(1.) The appellants are sons and successors in interest of the holder of a mortgage dated 23 October 1916, on which he brought a suit on 7 February 1930, and obtained a preliminary decree dated 14 July 1930, and final decree dated 18th January 1932. He put the property to sale on 9 February 1932, and got delivery of possession on 19 June in the same year. The principal respondent had taken two mortgages, one dated 3 February 1914, and another dated 18 April 1915, secured on a number of properties including that in respect of which the appellants are interested. He brought his suit on 5 June 1922, impleading his mortgagors and the present appellants father in the capacity of a puisne mortgagee. The latter resisted the suit, and on 10 March 1927, the respondent abandoned his claim and suffered it to be dismissed so far as the appellants father was concerned, but obtained a compromise decree against the mortgagors for sale not of all the properties comprised in the mortgage, but of certain of these properties only others being exempted. Later he moved the Court to review the decision in so far as its effect was to dismiss the suit against the appellants, but the application was not granted. The respondent took his final decree on 10 January 1931, and requested the Court to expunge the name of the present appellants from the record. This was refused and the name of the appellants, therefore, remains as the name of a party against whom the suit has been dismissed.

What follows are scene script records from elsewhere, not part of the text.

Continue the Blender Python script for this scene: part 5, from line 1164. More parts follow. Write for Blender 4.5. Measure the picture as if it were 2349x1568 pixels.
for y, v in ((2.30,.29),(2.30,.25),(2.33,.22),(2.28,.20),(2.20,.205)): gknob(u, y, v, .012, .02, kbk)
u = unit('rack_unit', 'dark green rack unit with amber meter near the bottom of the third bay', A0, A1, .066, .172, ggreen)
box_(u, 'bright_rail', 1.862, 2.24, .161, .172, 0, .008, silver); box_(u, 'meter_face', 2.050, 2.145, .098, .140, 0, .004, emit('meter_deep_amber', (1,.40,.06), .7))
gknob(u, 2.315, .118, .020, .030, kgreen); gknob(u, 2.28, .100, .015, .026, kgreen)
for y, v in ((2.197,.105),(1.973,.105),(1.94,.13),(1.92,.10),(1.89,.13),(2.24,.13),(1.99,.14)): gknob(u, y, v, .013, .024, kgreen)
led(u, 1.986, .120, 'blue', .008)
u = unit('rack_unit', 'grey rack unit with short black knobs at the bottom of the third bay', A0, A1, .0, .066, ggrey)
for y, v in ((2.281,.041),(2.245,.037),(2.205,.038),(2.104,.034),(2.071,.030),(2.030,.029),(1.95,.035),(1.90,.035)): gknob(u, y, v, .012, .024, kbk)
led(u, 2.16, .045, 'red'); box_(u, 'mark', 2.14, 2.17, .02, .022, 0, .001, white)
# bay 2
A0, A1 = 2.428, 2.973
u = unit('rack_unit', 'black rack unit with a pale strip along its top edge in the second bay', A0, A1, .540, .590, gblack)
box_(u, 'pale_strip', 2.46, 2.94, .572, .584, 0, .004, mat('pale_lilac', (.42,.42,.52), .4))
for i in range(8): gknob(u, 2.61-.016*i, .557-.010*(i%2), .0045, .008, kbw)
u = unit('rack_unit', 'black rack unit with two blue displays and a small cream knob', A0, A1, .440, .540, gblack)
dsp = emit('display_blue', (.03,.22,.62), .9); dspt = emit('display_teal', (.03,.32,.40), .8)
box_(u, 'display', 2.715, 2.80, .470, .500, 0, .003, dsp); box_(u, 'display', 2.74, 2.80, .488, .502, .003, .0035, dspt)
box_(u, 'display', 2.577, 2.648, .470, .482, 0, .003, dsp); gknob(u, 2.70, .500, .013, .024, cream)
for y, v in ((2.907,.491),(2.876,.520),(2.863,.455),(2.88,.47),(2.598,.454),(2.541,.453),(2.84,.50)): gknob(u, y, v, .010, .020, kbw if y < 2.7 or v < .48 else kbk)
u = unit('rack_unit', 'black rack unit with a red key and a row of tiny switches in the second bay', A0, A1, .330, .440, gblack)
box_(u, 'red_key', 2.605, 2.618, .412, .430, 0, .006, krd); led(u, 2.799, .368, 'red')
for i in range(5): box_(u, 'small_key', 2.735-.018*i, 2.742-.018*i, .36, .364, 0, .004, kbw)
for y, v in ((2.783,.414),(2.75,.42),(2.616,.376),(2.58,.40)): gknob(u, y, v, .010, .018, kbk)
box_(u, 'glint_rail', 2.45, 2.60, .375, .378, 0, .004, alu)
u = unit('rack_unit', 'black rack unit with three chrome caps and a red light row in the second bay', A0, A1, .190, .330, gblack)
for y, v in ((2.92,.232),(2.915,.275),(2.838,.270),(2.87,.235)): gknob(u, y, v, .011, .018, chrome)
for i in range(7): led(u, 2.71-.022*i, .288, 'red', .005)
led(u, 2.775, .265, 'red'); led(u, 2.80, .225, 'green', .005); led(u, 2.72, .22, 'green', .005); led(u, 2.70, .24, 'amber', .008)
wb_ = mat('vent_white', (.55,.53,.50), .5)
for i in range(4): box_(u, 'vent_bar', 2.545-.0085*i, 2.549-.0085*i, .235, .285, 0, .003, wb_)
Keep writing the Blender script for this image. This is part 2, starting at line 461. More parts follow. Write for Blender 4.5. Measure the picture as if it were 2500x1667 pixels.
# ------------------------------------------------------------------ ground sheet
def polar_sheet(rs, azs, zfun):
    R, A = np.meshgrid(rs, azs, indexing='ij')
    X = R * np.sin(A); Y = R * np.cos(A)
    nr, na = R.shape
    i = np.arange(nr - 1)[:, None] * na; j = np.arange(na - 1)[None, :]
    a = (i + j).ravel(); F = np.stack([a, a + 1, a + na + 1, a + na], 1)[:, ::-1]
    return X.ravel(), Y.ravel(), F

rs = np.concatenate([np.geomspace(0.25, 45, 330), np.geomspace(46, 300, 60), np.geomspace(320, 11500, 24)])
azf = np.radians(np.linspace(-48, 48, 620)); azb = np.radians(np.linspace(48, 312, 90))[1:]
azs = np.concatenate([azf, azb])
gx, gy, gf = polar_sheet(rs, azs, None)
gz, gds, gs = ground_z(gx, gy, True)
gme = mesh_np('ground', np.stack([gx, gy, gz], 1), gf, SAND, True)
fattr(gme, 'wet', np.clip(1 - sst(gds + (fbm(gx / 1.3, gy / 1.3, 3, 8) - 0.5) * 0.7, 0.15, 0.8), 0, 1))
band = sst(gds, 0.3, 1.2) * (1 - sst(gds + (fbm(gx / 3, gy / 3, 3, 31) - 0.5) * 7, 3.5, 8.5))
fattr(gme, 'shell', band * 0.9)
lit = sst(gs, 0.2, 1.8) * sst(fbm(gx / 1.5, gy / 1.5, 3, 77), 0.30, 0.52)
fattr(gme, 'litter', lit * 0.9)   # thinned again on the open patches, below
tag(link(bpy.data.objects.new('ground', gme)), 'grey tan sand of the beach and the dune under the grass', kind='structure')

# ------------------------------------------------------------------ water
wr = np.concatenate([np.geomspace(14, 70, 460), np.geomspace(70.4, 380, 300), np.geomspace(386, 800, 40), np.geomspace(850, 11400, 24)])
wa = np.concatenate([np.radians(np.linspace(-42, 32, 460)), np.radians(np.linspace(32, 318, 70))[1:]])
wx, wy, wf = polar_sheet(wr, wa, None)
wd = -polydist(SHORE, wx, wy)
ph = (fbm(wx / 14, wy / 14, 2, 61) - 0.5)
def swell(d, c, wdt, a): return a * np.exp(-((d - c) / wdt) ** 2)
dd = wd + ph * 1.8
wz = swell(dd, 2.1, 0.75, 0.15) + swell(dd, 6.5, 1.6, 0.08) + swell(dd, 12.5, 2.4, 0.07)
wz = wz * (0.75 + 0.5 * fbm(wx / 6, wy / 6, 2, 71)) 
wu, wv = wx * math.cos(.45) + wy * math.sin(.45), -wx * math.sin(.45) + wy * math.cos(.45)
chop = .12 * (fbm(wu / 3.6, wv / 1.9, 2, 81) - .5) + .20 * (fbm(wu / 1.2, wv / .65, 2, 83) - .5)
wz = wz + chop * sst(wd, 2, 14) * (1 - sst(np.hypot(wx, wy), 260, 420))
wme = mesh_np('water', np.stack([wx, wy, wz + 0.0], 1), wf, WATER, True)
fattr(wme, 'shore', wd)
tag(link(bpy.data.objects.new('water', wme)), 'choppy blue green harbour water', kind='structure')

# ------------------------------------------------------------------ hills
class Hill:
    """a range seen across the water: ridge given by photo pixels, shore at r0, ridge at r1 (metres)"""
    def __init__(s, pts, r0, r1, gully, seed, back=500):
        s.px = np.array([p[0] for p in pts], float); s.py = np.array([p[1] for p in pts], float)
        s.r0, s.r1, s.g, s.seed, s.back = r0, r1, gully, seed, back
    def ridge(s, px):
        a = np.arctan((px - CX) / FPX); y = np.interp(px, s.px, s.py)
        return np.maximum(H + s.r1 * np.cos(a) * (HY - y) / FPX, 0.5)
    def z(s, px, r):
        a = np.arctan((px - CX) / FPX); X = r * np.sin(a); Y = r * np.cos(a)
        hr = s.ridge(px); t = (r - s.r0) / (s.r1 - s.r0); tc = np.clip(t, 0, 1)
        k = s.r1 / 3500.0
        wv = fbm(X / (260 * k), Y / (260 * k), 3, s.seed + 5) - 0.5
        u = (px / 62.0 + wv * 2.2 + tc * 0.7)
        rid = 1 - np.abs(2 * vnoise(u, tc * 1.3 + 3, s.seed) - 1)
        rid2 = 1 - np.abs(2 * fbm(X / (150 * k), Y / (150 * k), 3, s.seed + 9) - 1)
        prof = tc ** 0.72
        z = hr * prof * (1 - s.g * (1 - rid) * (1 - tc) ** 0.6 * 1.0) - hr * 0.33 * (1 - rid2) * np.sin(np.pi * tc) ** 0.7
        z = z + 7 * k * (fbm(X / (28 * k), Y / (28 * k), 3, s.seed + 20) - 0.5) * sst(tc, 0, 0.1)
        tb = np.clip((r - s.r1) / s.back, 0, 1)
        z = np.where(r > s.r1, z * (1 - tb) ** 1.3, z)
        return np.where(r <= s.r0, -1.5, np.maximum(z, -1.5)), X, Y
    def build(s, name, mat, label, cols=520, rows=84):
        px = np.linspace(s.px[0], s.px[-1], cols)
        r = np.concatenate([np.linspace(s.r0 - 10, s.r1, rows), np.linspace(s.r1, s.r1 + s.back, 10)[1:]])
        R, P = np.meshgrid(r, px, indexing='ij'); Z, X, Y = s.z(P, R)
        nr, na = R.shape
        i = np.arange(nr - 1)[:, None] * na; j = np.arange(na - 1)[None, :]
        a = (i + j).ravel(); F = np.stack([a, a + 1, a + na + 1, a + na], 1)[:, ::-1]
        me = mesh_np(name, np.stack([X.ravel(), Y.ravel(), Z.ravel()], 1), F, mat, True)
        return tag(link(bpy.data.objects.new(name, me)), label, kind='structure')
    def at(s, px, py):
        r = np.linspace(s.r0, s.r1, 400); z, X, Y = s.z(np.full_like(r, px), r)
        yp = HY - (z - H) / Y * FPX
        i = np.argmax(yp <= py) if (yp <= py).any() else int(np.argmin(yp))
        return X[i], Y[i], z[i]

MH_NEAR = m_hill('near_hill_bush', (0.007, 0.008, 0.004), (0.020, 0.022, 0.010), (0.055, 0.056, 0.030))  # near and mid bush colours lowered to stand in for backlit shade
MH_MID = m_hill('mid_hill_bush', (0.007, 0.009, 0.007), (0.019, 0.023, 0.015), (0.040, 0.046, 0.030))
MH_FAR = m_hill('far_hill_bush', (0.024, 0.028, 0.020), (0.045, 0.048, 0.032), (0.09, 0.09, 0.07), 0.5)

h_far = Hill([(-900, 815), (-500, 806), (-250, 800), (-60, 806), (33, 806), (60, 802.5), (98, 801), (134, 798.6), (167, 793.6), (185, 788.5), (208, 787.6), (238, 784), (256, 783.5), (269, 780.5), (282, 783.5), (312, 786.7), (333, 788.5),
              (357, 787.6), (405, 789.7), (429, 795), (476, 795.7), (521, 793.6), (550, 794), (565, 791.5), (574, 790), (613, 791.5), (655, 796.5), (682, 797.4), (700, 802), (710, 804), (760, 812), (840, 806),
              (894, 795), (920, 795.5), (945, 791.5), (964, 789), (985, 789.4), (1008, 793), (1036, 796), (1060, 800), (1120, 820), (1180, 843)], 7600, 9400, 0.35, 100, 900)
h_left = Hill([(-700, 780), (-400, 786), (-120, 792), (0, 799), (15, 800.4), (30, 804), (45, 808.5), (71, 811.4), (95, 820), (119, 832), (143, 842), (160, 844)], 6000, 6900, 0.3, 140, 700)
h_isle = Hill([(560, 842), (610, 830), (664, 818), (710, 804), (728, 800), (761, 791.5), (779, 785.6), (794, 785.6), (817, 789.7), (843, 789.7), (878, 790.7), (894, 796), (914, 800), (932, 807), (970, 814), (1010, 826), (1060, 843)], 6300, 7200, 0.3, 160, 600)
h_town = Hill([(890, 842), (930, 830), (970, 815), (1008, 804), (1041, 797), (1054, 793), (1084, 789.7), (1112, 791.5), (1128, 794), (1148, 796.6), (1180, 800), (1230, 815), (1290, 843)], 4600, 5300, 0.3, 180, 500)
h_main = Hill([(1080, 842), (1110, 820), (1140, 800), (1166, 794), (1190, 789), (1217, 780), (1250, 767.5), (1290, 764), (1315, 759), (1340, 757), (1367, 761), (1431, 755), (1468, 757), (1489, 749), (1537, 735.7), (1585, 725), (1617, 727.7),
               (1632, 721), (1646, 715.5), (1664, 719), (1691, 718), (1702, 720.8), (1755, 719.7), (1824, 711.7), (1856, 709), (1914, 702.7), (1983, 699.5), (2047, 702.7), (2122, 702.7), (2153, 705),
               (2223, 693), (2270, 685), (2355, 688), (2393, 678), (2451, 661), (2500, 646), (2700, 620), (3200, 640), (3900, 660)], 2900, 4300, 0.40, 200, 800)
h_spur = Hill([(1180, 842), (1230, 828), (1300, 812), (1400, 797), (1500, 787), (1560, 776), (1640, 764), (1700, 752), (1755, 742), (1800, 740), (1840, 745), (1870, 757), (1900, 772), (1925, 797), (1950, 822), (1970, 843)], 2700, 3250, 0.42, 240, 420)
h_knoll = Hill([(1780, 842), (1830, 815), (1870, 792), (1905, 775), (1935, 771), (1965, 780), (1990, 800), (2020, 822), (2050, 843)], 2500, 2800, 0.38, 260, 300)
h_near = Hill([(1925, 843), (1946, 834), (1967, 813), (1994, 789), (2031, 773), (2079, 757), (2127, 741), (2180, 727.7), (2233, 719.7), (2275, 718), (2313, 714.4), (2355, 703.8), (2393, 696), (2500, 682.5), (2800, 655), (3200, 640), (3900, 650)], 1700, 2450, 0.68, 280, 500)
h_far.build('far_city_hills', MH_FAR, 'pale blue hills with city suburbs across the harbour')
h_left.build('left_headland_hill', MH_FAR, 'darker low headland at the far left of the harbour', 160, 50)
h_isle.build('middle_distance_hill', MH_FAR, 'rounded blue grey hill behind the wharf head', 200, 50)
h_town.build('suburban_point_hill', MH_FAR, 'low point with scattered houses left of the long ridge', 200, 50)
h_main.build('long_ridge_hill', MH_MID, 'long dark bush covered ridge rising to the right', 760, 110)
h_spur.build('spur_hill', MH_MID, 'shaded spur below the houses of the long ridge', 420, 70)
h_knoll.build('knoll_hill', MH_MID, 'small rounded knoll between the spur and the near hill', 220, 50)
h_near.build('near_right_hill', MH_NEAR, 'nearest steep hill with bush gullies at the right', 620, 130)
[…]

(2.) In 1932 the respondent put his decree into execution. At that time he asked the Court to notify in the sale proclamation the appellants encumbrance, but at a later stage of the proceedings this was withdrawn, and he is now seeking to put the property up for sale without any reference to any right or claim of the appellants. The latter objected that the property which it was sought to be put up for Sale was their property and could not be sold in execution of the respondent's decree. The respondent opposed this objection contending, first, that the appellants not being judgment debtors had no locus standi to contest the application; secondly, that the application was not maintainable as it was not an application relating to the execution, discharge or satisfaction of the decree but one going to the root of the decree itself; and, thirdly, claiming that the mortgage of the respondent and decree passed thereon had priority over the mortgage decree and auction-purchase of the appellants and that the property should be sold free from any encumbrance in favour of the appellants.
(3.) The Subordinate Judge has held, first, that the appellants are still parties to the suit notwithstanding that it has been dismissed as against Basant, and, therefore, the first objection of the decree-holder against the maintainability of the objection failed. The Subordinate Judge next held that the application of the objector was an objection to the whole decree and, therefore, did not come within Section 47, as a question relating to the execution, discharge and satisfaction of it.